### [EXERCISE GOAL]
Will you repeat only the lines beginning at the one that mentions "What Blender Python" and ending at the one that mentions "sc.camera = cam", both of them included, exactly?

### [PROVIDED DATA]
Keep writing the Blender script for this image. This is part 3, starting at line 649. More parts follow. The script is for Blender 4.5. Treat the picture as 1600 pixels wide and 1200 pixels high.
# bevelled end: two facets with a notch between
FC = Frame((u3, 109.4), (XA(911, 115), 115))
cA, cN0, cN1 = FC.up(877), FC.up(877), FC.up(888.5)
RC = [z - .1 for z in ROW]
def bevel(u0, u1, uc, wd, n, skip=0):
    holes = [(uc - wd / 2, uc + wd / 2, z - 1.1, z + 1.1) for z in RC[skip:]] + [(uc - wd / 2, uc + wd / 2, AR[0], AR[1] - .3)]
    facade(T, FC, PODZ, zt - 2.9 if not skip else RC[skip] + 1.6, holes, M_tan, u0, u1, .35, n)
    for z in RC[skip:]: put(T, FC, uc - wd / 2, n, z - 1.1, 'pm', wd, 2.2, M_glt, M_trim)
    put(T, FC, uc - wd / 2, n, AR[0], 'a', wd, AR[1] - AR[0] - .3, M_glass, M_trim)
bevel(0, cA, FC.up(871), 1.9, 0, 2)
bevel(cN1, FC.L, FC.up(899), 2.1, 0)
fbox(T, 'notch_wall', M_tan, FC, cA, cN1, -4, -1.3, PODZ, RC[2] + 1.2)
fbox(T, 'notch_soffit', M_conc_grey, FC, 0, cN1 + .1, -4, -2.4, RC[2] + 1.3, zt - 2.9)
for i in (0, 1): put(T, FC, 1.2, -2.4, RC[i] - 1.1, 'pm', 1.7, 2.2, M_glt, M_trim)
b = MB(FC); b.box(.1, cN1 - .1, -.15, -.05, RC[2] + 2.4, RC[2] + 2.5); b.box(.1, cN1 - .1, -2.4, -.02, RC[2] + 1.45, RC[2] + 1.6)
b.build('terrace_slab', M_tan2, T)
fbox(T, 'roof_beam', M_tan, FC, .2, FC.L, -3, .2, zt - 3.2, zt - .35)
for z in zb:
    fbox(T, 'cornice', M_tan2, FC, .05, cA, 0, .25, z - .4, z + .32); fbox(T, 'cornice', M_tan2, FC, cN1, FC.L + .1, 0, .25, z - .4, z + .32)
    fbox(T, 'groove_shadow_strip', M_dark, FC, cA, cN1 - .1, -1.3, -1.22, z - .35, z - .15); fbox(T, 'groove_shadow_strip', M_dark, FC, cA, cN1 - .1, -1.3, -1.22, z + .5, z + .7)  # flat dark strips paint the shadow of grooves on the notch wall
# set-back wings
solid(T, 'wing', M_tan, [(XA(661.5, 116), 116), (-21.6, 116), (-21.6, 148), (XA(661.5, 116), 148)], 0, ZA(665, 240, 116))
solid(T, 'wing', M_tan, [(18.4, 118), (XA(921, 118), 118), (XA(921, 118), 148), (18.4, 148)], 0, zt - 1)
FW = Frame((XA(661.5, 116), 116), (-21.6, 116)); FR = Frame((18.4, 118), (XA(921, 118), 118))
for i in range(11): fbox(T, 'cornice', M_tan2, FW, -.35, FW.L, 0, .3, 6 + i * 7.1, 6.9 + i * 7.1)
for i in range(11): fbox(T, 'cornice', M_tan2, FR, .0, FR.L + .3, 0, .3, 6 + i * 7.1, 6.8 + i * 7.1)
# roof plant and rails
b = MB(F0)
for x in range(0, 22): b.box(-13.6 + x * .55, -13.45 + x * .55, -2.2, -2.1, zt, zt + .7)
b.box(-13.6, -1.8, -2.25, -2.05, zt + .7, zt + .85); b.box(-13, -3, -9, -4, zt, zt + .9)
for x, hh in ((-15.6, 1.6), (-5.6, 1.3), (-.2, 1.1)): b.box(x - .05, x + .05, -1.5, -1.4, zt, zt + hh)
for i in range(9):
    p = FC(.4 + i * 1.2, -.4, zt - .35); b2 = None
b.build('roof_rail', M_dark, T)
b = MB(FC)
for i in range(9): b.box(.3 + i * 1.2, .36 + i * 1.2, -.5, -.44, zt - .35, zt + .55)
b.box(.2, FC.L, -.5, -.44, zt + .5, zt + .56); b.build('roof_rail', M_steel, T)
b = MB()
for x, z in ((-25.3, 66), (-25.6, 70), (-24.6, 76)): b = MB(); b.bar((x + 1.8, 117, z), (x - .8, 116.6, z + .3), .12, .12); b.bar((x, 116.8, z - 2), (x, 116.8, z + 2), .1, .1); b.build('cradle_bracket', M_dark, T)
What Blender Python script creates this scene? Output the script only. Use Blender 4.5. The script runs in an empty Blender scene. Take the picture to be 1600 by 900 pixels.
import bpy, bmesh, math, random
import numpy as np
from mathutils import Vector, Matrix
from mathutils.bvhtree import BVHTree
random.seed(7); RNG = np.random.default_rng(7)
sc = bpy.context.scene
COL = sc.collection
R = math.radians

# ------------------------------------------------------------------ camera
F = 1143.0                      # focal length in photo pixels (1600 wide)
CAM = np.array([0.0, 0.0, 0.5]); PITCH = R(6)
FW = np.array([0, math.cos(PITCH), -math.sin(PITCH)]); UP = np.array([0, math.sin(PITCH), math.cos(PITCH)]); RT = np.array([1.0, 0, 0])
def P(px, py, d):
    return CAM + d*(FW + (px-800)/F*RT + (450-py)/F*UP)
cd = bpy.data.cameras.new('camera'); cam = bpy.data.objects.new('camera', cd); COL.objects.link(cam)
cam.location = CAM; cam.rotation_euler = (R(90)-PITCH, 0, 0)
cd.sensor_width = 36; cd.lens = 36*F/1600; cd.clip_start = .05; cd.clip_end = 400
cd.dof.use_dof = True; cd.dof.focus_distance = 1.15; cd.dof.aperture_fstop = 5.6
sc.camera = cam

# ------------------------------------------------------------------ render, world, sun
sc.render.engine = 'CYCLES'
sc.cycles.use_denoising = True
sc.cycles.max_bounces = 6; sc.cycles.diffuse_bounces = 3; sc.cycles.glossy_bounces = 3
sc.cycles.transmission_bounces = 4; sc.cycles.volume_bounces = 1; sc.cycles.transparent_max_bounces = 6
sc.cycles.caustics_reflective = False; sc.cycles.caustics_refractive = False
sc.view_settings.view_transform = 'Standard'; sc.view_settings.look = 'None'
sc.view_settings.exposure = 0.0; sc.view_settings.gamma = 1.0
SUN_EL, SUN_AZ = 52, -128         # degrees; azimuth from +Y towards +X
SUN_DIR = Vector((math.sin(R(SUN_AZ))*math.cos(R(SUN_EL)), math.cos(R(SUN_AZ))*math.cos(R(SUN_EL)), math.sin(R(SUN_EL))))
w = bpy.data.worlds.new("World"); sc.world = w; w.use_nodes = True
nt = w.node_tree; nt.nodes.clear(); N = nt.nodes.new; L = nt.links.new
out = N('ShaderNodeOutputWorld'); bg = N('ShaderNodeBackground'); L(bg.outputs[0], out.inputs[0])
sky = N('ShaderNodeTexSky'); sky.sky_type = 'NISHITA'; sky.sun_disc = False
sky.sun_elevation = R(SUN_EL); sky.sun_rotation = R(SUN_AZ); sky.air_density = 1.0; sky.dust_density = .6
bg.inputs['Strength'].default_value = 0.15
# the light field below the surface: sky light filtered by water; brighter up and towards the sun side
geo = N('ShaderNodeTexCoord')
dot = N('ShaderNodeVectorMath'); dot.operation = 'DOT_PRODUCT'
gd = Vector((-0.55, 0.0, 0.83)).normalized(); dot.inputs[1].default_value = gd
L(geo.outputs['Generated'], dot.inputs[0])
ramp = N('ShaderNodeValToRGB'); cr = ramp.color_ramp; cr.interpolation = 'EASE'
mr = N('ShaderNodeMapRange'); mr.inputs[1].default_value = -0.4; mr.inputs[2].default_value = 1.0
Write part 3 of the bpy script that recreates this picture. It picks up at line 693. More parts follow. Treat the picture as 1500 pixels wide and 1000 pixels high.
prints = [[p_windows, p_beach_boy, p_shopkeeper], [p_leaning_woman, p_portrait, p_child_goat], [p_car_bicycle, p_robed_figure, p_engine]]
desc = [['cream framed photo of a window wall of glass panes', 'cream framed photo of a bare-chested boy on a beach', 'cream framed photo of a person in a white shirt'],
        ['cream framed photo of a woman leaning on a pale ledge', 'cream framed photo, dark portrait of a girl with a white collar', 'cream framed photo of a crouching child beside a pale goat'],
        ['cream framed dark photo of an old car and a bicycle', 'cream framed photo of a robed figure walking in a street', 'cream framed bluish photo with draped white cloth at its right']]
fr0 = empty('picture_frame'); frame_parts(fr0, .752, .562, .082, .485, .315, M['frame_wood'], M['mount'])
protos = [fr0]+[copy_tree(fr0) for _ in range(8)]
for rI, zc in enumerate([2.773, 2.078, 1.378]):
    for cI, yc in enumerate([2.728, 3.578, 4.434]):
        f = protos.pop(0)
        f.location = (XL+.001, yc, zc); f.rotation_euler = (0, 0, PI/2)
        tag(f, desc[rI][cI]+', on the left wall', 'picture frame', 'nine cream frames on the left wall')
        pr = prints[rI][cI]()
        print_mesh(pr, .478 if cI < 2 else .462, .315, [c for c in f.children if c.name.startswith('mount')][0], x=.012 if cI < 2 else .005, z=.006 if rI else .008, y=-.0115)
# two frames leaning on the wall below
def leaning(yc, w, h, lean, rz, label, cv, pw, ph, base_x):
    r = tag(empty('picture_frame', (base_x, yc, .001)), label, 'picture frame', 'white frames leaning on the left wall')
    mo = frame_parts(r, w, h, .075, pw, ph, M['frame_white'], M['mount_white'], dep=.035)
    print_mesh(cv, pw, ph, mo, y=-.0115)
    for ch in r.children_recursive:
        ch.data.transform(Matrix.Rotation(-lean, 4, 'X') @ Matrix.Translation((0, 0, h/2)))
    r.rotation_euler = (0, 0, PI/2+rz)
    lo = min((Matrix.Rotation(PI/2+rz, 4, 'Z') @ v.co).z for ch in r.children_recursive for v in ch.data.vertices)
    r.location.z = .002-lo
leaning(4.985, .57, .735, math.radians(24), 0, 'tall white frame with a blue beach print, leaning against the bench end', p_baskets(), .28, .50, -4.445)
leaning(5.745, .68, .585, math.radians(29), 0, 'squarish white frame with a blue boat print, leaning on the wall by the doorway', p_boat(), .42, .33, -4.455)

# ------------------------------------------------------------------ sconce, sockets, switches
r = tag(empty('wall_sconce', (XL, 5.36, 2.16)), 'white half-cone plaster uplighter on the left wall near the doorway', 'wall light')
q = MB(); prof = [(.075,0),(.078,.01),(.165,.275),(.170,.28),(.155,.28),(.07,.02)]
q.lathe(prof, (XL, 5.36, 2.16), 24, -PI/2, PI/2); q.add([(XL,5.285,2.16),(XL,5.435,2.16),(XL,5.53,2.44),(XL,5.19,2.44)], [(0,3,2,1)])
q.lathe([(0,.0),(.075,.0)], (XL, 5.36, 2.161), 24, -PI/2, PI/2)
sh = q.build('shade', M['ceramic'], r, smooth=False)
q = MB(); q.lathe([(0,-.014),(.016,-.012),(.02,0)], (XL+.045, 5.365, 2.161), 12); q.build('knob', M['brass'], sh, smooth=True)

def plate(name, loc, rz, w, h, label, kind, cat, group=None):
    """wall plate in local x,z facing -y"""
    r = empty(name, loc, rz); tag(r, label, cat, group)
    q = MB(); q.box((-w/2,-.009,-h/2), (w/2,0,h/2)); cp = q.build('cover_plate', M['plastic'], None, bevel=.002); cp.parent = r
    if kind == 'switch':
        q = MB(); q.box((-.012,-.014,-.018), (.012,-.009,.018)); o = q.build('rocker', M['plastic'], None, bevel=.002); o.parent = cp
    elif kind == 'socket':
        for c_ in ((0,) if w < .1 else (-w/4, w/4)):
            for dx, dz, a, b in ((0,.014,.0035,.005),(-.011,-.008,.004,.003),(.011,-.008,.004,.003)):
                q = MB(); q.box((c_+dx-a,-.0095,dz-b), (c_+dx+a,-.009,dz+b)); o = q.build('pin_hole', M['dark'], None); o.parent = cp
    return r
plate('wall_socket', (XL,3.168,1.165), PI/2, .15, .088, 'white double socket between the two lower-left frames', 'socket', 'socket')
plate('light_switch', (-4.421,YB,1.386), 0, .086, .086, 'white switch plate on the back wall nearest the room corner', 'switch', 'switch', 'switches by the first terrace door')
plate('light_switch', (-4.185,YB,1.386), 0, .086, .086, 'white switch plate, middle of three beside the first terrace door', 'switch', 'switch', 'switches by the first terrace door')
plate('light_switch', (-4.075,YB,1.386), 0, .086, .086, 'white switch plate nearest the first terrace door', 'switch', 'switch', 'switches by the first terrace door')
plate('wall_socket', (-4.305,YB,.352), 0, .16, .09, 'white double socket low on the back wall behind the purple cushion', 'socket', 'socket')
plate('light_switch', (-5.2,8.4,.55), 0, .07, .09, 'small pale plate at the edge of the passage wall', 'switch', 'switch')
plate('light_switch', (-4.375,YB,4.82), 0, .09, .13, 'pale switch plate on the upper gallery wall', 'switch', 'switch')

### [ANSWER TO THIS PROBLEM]
What Blender Python script creates this scene? Output the script only. Use Blender 4.5. The script runs in an empty Blender scene. Take the picture to be 1600 by 900 pixels.
import bpy, bmesh, math, random
import numpy as np
from mathutils import Vector, Matrix
from mathutils.bvhtree import BVHTree
random.seed(7); RNG = np.random.default_rng(7)
sc = bpy.context.scene
COL = sc.collection
R = math.radians

# ------------------------------------------------------------------ camera
F = 1143.0                      # focal length in photo pixels (1600 wide)
CAM = np.array([0.0, 0.0, 0.5]); PITCH = R(6)
FW = np.array([0, math.cos(PITCH), -math.sin(PITCH)]); UP = np.array([0, math.sin(PITCH), math.cos(PITCH)]); RT = np.array([1.0, 0, 0])
def P(px, py, d):
    return CAM + d*(FW + (px-800)/F*RT + (450-py)/F*UP)
cd = bpy.data.cameras.new('camera'); cam = bpy.data.objects.new('camera', cd); COL.objects.link(cam)
cam.location = CAM; cam.rotation_euler = (R(90)-PITCH, 0, 0)
cd.sensor_width = 36; cd.lens = 36*F/1600; cd.clip_start = .05; cd.clip_end = 400
cd.dof.use_dof = True; cd.dof.focus_distance = 1.15; cd.dof.aperture_fstop = 5.6
sc.camera = cam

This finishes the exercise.